Requirement: Take the line containing "Recreate this scene" as the first line and the line containing "C = S.collection" as the last, and output that span verbatim without any images.

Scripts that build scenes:
┄┄┄┄┄┄┄┄┄┄┄┄┄┄┄┄┄┄┄┄

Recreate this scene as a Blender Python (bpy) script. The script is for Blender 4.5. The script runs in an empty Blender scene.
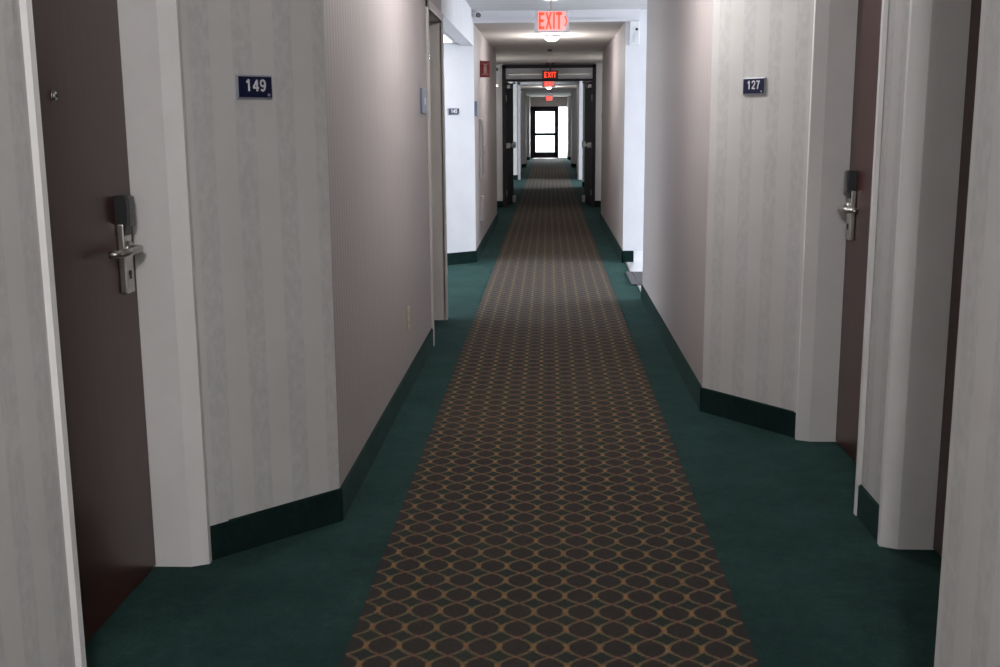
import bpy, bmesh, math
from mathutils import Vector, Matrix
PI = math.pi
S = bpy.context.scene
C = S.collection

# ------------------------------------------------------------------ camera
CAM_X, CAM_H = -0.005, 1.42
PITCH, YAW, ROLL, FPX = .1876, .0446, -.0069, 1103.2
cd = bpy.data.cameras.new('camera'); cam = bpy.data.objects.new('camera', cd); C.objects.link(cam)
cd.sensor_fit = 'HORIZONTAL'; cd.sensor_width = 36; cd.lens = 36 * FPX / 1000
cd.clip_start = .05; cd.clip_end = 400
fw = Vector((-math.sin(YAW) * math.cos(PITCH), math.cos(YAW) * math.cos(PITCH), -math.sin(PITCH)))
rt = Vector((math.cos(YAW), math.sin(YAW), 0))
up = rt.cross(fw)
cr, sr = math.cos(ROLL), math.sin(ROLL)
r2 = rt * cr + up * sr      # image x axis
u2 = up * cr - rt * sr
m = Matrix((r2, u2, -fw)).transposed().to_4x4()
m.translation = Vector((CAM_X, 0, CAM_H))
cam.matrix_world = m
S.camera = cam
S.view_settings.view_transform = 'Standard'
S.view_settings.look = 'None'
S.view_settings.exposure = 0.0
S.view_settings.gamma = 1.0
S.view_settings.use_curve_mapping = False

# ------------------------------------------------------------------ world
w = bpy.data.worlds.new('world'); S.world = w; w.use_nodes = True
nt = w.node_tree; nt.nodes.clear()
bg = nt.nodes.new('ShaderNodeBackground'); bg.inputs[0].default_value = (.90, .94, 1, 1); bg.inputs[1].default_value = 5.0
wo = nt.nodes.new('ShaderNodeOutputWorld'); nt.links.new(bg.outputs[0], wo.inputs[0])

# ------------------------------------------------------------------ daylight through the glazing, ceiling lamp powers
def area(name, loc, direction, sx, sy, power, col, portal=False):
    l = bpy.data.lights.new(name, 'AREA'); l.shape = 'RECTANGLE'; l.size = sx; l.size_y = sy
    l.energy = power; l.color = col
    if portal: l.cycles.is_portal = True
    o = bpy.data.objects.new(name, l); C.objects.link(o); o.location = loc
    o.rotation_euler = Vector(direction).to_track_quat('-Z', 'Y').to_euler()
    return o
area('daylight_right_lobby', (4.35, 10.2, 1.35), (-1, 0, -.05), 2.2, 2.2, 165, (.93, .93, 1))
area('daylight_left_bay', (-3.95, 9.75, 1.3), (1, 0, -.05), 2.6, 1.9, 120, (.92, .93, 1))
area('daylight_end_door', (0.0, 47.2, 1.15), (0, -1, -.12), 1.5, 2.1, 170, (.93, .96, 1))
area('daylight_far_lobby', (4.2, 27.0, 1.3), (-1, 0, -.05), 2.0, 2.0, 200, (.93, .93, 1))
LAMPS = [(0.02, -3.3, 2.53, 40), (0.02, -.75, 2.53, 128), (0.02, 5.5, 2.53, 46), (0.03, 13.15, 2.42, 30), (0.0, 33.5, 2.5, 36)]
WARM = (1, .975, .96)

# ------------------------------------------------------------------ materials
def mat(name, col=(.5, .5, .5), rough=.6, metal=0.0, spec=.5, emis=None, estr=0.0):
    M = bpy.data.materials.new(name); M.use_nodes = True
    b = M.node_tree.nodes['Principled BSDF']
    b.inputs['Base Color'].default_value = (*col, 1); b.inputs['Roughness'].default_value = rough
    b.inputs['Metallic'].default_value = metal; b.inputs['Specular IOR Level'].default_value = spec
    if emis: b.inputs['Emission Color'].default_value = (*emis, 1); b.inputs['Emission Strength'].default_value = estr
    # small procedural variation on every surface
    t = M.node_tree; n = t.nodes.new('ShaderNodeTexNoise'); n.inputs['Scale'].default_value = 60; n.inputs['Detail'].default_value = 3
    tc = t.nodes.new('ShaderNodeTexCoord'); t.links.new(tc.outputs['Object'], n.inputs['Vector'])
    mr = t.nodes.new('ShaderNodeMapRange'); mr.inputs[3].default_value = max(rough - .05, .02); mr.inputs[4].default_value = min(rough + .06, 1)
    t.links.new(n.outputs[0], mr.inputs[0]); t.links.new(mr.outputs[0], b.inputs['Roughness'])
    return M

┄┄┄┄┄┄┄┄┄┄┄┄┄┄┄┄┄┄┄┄

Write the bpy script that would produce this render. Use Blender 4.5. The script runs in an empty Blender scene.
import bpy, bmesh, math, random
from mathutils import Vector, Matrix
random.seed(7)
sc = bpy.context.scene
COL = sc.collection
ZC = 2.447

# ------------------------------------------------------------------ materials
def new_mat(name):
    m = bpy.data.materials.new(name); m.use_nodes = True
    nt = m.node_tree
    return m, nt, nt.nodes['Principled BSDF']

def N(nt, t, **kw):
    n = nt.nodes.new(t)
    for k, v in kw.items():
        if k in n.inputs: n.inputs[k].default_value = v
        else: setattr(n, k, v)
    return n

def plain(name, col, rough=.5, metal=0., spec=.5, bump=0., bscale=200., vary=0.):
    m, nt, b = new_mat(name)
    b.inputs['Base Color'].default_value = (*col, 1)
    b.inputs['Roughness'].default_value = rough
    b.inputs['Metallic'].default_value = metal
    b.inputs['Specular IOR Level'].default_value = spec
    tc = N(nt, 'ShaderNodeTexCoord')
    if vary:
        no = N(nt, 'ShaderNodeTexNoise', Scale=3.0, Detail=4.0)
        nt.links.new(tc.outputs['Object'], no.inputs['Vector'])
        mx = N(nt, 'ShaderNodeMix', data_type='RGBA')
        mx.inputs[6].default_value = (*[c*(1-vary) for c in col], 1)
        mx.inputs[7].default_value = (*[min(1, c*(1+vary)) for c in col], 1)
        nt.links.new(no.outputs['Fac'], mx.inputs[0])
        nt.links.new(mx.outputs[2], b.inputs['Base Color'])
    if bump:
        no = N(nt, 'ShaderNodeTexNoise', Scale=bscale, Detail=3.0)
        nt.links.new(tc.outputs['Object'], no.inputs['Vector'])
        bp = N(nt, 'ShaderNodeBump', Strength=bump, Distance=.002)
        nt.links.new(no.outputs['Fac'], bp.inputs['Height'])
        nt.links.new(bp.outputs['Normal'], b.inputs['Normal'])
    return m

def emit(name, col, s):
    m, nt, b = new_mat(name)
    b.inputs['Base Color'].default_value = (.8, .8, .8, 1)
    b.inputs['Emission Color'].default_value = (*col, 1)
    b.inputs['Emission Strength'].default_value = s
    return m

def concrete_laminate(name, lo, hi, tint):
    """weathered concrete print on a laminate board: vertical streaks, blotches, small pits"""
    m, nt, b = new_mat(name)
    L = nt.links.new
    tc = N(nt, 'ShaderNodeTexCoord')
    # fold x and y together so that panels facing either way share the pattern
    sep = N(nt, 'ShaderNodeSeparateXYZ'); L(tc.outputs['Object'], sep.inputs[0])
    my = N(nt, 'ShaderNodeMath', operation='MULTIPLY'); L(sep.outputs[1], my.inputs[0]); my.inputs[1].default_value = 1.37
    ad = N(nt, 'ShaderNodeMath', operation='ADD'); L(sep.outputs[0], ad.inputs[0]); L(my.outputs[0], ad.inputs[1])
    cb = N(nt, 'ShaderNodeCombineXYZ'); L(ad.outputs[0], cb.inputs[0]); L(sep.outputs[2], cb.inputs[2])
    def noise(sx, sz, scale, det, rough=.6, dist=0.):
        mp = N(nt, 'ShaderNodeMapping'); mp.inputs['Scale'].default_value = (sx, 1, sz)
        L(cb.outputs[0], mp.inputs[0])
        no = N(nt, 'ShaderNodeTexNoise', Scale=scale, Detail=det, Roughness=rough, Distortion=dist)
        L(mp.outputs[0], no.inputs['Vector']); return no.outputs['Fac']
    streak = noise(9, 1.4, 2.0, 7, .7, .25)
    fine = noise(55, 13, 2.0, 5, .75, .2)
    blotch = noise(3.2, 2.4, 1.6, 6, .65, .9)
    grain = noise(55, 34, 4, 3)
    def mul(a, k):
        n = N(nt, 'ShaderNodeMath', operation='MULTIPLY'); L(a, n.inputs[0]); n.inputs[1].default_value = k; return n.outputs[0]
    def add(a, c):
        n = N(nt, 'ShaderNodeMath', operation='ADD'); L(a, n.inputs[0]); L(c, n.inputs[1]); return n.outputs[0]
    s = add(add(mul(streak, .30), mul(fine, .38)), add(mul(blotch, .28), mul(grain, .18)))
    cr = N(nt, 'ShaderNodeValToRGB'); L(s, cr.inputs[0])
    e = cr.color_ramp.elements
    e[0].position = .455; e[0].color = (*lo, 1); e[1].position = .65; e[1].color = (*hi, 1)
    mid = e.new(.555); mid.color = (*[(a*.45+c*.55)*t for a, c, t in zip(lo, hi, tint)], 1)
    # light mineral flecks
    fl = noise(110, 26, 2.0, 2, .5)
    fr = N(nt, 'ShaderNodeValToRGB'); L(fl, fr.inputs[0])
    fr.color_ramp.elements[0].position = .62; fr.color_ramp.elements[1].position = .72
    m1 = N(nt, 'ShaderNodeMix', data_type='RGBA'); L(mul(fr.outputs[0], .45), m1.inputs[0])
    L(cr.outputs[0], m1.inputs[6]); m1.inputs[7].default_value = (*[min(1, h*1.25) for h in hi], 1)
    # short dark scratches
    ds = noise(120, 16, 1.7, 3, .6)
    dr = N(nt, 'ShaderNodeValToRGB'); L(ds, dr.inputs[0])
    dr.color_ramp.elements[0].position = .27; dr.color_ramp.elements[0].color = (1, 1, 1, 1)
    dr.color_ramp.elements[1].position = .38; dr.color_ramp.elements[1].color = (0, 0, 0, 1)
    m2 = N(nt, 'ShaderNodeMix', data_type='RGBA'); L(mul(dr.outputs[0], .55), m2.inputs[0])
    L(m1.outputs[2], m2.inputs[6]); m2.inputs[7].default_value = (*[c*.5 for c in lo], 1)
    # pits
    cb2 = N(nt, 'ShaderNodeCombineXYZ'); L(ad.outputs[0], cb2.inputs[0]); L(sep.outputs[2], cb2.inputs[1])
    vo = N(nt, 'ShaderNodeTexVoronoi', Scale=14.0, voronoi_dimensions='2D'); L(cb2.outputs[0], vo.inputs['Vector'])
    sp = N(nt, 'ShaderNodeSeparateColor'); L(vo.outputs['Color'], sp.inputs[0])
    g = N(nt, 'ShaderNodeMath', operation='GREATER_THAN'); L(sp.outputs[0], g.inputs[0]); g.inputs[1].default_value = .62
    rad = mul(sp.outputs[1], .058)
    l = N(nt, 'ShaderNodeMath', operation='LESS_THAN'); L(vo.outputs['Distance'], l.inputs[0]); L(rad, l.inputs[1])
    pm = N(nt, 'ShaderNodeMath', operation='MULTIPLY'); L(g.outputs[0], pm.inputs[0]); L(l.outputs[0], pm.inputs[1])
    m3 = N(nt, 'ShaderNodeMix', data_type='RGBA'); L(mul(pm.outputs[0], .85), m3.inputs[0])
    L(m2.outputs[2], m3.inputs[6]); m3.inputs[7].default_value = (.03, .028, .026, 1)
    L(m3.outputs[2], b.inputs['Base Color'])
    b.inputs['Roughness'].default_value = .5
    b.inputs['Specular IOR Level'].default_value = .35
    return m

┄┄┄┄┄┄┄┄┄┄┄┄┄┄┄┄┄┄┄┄

The result:
Recreate this scene as a Blender Python (bpy) script. The script is for Blender 4.5. The script runs in an empty Blender scene.
import bpy, bmesh, math
from mathutils import Vector, Matrix
PI = math.pi
S = bpy.context.scene
C = S.collection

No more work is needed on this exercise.